> TASK DIRECTIONS:
Everything from the first line of the data through the line with "CAMH = 1.26;" is to be echoed exactly, minus the pictures.

> DATA PROVIDED:
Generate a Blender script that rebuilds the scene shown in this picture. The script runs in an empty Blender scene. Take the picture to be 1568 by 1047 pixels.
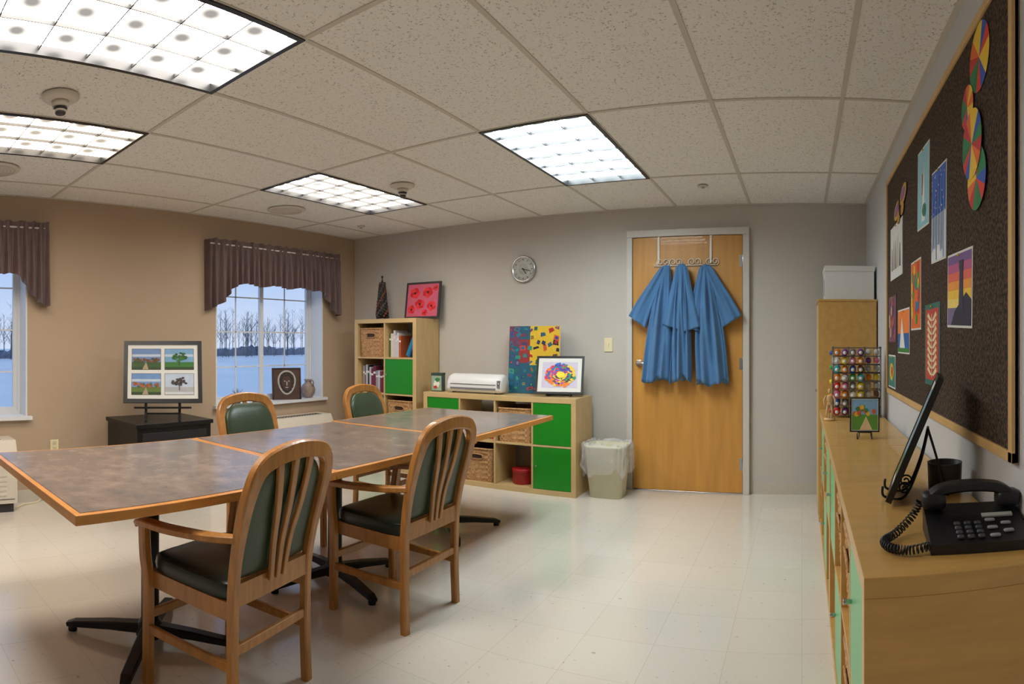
import bpy, math, random
from mathutils import Vector, Matrix
from math import sin, cos, pi, radians

random.seed(7)
SC = bpy.context.scene
CAMH = 1.26; CEIL = 2.406; XR = 0.535; XL = -4.57; YB = 5.0; YF = -2.2

# ------------------------------------------------------------------ materials
def lin(c):
    o = []
    for v in c:
        v = v / 255.0
        o.append(v / 12.92 if v <= .04045 else ((v + .055) / 1.055) ** 2.4)
    return (o[0], o[1], o[2], 1.0)

MC = {}
def mat(name, rgb, rough=.5, metal=0., var=0., scale=20., stretch=(1, 1, 1), bump=0., bscale=60., coat=0., spec=.5, rgb2=None, sheen=0.):
    if name in MC: return MC[name]
    m = bpy.data.materials.new(name); m.use_nodes = True
    nt = m.node_tree; N = nt.nodes; L = nt.links
    p = N['Principled BSDF']
    c = lin(rgb)
    p.inputs['Base Color'].default_value = c
    p.inputs['Roughness'].default_value = rough
    p.inputs['Metallic'].default_value = metal
    p.inputs['Specular IOR Level'].default_value = spec
    p.inputs['Coat Weight'].default_value = coat
    p.inputs['Sheen Weight'].default_value = sheen
    tc = N.new('ShaderNodeTexCoord'); mp = N.new('ShaderNodeMapping')
    mp.inputs['Scale'].default_value = stretch
    L.new(tc.outputs['Object'], mp.inputs['Vector'])
    if var or rgb2:
        n = N.new('ShaderNodeTexNoise'); n.inputs['Scale'].default_value = scale
        n.inputs['Detail'].default_value = 5
        L.new(mp.outputs[0], n.inputs['Vector'])
        r = N.new('ShaderNodeValToRGB')
        r.color_ramp.elements[0].position = .32; r.color_ramp.elements[1].position = .68
        if rgb2:
            a, b = c, lin(rgb2)
        else:
            a = tuple(x * (1 - var) for x in c[:3]) + (1,)
            b = tuple(min(1, x * (1 + var)) for x in c[:3]) + (1,)
        r.color_ramp.elements[0].color = a; r.color_ramp.elements[1].color = b
        L.new(n.outputs['Fac'], r.inputs['Fac'])
        L.new(r.outputs['Color'], p.inputs['Base Color'])
    if bump:
        n2 = N.new('ShaderNodeTexNoise'); n2.inputs['Scale'].default_value = bscale
        n2.inputs['Detail'].default_value = 3
        L.new(mp.outputs[0], n2.inputs['Vector'])
        b = N.new('ShaderNodeBump'); b.inputs['Strength'].default_value = bump; b.inputs['Distance'].default_value = .01
        L.new(n2.outputs['Fac'], b.inputs['Height']); L.new(b.outputs[0], p.inputs['Normal'])
    MC[name] = m
    return m

W_BACK = mat('paint_back', (196, 190, 182), .75, var=.02, scale=3, bump=.05, bscale=250)  # one wall paint; its copies carry each wall's light tint in the colour
W_LEFT = mat('paint_left_warm_lit', (184, 162, 138), .75, var=.02, scale=3, bump=.05, bscale=250)  # same paint, with the warm, dimmer light put into its colour
W_RIGHT = mat('paint_right_cool_lit', (206, 207, 208), .7, var=.02, scale=3, bump=.05, bscale=250)  # same paint, with the cooler light put into its colour
TRIMG = mat('trim_gray', (204, 199, 192), .4, var=.02)
BASEV = mat('baseboard_vinyl', (196, 189, 176), .5, var=.02)
WHITE = mat('white_satin', (226, 226, 224), .4, var=.01)
WINW = mat('window_vinyl', (225, 228, 232), .35, var=.01)
OAK = mat('oak_frame', (172, 116, 56), .35, var=.18, scale=9, stretch=(6, 6, .8), coat=.25)
OAKE = mat('oak_edge', (200, 134, 66), .35, var=.12, scale=10, stretch=(1, 1, 5), coat=.2)
BIRCH = mat('birch_veneer', (204, 174, 122), .42, var=.07, scale=5, stretch=(1, 6, 1.), coat=.1)
BIRCHS = mat('birch_cabinet', (200, 158, 88), .34, var=.08, scale=5, stretch=(5, .8, 5), coat=.25)
DOORW = mat('door_birch', (196, 140, 64), .42, var=.10, scale=4, stretch=(5, 5, .5), coat=.15)
GREENV = mat('green_vinyl', (50, 64, 44), .3, var=.08, scale=8, bump=.08, bscale=200)
GREENS = mat('green_vinyl_seat', (28, 38, 30), .28, var=.08, scale=8, bump=.08, bscale=200)
GREEND = mat('green_door', (24, 134, 28), .35, var=.03)
GREENL = mat('green_door_sheen', (104, 190, 128), .3, var=.03)  # same door green, grazing-angle sheen put into the colour
BLACK = mat('black_satin', (20, 20, 22), .35, var=.1)
BLACKM = mat('black_metal', (24, 25, 28), .4, metal=.3, var=.1)
STEEL = mat('steel', (190, 190, 190), .25, metal=1., var=.05)
DGREY = mat('dark_grey', (55, 52, 52), .5, var=.1)
WICK = mat('wicker', (156, 110, 68), .6, rgb2=(202, 158, 106), scale=60, bump=.2, bscale=150)
WICKSHADE = mat('wicker_hollow_shade', (60, 40, 24), .8, var=.1)  # shade of basket hollows and handle holes, put into the colour
BLUEC = mat('blue_cotton', (72, 118, 164), .85, var=.08, scale=6, bump=.15, bscale=120, sheen=.2)
VALM = mat('valance_fabric', (96, 74, 74), .5, var=.16, scale=12, stretch=(1, 4, .6), sheen=.3)
PAPERW = mat('paper_white', (226, 226, 222), .7, var=.01)
REDM = mat('red_plastic', (160, 18, 30), .4, var=.05)

def C(r, g, b, rough=.6):
    return mat('paint_%d_%d_%d' % (r, g, b), (r, g, b), rough, var=.05, scale=30)

def floor_mat():
    m = bpy.data.materials.new('vinyl_tile_floor'); m.use_nodes = True
    nt = m.node_tree; N = nt.nodes; L = nt.links; p = N['Principled BSDF']
    tc = N.new('ShaderNodeTexCoord')
    br = N.new('ShaderNodeTexBrick')
    br.offset = 0; br.squash = 1
    br.inputs['Scale'].default_value = 1.0
    br.inputs['Brick Width'].default_value = .305; br.inputs['Row Height'].default_value = .305
    br.inputs['Mortar Size'].default_value = .0012; br.inputs['Mortar Smooth'].default_value = .3
    br.inputs['Color1'].default_value = lin((216, 209, 197)); br.inputs['Color2'].default_value = lin((220, 213, 202))
    br.inputs['Mortar'].default_value = lin((194, 185, 170))
    L.new(tc.outputs['Object'], br.inputs['Vector'])
    n = N.new('ShaderNodeTexNoise'); n.inputs['Scale'].default_value = 38; n.inputs['Detail'].default_value = 6
    L.new(tc.outputs['Object'], n.inputs['Vector'])
    r = N.new('ShaderNodeValToRGB')
    r.color_ramp.elements[0].position = .27; r.color_ramp.elements[0].color = (.5, .46, .42, 1)
    r.color_ramp.elements[1].position = .34; r.color_ramp.elements[1].color = (1, 1, 1, 1)
    L.new(n.outputs['Fac'], r.inputs['Fac'])
    mx = N.new('ShaderNodeMixRGB'); mx.blend_type = 'MULTIPLY'; mx.inputs['Fac'].default_value = .7
    L.new(br.outputs['Color'], mx.inputs['Color1']); L.new(r.outputs['Color'], mx.inputs['Color2'])
    L.new(mx.outputs[0], p.inputs['Base Color'])
    p.inputs['Roughness'].default_value = .17
    p.inputs['Specular IOR Level'].default_value = .6
    p.inputs['Coat Weight'].default_value = .4; p.inputs['Coat Roughness'].default_value = .07
    n2 = N.new('ShaderNodeTexNoise'); n2.inputs['Scale'].default_value = 4
    L.new(tc.outputs['Object'], n2.inputs['Vector'])
    b = N.new('ShaderNodeBump'); b.inputs['Strength'].default_value = .08; b.inputs['Distance'].default_value = .02
    L.new(n2.outputs['Fac'], b.inputs['Height']); L.new(b.outputs[0], p.inputs['Normal'])
    return m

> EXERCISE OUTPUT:
Generate a Blender script that rebuilds the scene shown in this picture. The script runs in an empty Blender scene. Take the picture to be 1568 by 1047 pixels.
import bpy, math, random
from mathutils import Vector, Matrix
from math import sin, cos, pi, radians

random.seed(7)
SC = bpy.context.scene
CAMH = 1.26; CEIL = 2.406; XR = 0.535; XL = -4.57; YB = 5.0; YF = -2.2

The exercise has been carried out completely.